▶ Dataset entries:
* * *
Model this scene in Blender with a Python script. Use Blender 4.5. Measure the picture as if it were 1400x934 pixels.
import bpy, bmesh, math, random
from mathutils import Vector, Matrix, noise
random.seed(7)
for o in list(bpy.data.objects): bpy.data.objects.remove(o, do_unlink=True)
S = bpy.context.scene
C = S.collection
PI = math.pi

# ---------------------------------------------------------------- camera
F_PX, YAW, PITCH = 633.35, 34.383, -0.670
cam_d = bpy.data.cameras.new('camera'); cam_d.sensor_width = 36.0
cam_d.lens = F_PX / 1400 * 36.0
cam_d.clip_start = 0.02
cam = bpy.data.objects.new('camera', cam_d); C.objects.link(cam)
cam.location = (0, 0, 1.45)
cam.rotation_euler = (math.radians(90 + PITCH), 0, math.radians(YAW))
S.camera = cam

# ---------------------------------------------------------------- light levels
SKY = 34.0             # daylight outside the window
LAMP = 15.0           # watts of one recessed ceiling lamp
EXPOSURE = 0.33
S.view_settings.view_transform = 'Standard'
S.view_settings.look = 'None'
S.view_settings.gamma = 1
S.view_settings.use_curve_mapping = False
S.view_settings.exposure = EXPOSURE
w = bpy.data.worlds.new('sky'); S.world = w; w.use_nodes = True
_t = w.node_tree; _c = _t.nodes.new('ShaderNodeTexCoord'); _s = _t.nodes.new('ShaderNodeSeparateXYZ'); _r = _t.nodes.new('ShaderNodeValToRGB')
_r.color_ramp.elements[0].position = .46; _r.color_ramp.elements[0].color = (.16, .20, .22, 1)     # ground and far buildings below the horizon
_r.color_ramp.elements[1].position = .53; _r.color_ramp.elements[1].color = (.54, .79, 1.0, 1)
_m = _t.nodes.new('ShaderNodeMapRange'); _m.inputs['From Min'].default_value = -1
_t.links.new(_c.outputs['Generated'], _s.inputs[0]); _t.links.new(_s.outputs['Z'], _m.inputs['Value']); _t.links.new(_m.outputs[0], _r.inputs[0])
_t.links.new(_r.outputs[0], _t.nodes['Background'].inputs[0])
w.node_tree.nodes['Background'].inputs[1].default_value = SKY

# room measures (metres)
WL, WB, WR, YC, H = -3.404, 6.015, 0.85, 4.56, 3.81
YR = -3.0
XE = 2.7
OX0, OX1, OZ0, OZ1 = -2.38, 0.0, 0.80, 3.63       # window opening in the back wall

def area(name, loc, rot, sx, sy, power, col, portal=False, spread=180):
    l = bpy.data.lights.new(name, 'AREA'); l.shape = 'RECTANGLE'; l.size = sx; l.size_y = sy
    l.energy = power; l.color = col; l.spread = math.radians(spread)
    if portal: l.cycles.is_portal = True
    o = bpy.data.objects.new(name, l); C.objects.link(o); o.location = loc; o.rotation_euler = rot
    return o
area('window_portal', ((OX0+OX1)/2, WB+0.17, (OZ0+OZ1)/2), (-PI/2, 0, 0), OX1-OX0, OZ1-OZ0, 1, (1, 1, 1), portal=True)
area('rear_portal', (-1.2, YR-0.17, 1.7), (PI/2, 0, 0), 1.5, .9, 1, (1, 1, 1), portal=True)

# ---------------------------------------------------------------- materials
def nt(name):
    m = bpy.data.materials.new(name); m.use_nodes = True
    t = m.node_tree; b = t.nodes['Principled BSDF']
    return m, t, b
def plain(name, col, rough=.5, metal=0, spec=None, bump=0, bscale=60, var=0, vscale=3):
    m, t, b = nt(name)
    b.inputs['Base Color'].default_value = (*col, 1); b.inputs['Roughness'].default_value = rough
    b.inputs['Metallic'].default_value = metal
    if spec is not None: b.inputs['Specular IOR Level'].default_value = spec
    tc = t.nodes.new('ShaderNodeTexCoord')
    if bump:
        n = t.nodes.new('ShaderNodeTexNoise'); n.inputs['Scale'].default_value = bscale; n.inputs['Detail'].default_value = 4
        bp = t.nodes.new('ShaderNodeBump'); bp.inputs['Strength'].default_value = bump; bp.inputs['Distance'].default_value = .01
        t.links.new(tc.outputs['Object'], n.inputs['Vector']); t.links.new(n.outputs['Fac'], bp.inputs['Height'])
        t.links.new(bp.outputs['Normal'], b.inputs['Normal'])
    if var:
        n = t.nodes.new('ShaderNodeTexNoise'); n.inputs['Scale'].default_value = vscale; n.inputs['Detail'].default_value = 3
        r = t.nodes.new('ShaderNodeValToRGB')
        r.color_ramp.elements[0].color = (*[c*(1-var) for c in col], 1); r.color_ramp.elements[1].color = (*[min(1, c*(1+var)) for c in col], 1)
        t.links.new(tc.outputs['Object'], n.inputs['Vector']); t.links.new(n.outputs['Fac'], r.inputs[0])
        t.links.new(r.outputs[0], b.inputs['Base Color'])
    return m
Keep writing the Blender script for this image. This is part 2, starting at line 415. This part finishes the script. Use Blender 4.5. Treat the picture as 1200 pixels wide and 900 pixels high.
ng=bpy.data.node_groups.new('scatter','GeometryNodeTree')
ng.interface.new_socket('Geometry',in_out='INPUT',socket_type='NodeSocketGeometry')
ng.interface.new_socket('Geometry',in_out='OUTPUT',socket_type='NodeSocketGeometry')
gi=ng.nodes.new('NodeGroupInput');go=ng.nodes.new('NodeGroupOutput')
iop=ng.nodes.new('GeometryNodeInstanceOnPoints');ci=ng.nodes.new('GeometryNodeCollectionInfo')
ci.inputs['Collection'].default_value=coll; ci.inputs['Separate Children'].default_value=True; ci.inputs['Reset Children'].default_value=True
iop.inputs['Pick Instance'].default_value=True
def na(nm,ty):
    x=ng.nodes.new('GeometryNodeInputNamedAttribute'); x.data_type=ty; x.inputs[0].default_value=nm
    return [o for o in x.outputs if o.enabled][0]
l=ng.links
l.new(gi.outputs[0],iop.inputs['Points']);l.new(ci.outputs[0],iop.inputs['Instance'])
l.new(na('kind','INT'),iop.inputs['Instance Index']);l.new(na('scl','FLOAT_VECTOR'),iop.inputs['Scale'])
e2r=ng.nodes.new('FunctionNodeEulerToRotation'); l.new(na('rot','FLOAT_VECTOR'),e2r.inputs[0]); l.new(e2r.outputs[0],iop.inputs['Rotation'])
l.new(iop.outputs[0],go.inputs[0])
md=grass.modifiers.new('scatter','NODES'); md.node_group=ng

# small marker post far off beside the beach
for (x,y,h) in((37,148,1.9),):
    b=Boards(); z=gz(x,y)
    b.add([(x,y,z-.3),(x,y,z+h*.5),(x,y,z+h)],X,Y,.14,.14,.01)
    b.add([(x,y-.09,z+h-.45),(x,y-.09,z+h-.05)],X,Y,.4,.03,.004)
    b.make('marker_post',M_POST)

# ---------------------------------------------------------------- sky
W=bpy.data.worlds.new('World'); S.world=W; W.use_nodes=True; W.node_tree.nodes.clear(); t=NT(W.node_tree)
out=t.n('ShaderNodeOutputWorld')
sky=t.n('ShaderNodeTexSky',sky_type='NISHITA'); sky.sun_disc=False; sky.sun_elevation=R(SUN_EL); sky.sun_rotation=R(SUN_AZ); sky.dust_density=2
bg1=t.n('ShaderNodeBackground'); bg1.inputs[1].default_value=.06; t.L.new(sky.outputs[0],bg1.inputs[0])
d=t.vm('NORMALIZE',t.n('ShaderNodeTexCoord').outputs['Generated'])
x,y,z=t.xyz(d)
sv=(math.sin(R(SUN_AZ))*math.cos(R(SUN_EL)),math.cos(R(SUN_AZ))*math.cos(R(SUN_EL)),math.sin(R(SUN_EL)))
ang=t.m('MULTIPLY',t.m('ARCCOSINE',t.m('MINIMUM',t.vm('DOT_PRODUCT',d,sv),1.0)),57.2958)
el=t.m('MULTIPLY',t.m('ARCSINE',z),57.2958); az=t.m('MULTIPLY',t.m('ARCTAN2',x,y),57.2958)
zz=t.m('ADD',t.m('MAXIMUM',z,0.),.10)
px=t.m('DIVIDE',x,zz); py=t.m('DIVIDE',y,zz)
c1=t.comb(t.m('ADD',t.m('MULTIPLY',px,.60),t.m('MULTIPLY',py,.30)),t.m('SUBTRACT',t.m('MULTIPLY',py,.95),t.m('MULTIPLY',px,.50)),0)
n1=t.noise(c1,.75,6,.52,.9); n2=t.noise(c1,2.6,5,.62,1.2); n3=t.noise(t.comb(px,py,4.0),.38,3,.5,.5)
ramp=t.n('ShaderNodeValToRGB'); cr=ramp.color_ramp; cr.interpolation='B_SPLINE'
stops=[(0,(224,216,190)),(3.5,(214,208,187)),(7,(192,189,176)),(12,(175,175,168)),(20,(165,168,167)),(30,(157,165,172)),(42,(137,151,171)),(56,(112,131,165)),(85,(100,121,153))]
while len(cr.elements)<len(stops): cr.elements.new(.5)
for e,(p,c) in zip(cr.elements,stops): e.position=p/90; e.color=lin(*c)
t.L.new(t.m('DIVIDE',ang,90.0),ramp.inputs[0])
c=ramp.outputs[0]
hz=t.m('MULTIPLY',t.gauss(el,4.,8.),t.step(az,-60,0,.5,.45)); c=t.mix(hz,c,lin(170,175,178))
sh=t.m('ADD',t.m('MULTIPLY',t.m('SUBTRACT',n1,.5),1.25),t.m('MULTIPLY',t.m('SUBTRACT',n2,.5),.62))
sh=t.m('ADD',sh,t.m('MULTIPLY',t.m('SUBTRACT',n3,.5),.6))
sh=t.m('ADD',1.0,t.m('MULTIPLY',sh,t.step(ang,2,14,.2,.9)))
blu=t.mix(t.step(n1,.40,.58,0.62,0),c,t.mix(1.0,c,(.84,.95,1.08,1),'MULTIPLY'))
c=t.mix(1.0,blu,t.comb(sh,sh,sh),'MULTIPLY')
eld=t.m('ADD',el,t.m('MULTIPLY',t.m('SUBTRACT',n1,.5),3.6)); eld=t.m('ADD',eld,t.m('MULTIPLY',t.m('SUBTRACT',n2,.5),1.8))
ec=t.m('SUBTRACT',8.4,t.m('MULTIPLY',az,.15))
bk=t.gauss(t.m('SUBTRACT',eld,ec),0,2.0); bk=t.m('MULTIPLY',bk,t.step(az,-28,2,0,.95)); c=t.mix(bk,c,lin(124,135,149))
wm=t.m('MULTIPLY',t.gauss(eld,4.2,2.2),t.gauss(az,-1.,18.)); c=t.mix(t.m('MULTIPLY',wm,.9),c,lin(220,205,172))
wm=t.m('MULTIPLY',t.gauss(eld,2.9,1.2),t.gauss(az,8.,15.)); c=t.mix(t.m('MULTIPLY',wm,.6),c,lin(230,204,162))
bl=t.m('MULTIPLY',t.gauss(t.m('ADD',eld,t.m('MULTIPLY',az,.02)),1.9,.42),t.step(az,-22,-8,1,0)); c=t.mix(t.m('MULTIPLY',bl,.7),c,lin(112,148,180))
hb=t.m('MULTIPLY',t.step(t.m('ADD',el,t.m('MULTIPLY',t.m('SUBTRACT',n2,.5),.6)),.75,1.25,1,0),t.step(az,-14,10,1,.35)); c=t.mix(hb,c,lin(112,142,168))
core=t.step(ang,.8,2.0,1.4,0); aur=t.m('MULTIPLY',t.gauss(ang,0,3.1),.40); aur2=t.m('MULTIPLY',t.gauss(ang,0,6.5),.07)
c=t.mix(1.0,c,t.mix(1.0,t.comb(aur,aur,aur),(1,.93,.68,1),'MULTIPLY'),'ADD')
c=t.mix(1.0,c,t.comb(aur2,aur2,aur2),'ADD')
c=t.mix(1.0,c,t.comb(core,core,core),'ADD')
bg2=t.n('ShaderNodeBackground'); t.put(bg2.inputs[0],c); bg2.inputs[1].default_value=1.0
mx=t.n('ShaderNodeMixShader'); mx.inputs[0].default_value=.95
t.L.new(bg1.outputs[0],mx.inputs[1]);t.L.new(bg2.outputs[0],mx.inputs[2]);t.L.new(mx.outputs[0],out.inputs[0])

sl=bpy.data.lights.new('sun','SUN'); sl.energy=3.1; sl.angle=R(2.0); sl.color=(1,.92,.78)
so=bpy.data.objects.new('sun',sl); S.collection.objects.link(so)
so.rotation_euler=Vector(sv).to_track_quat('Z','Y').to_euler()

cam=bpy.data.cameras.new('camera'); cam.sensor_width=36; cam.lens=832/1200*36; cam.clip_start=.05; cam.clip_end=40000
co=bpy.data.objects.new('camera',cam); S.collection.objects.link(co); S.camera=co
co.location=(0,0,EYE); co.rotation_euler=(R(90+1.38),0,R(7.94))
* * *
▶ Task to complete: Where does the word "this" appear in the listing? List each line that holds it.

▶ Complete answer:
Model this scene in Blender with a Python script. Use Blender 4.5. Measure the picture as if it were 1400x934 pixels.
Keep writing the Blender script for this image. This is part 2, starting at line 415. This part finishes the script. Use Blender 4.5. Treat the picture as 1200 pixels wide and 900 pixels high.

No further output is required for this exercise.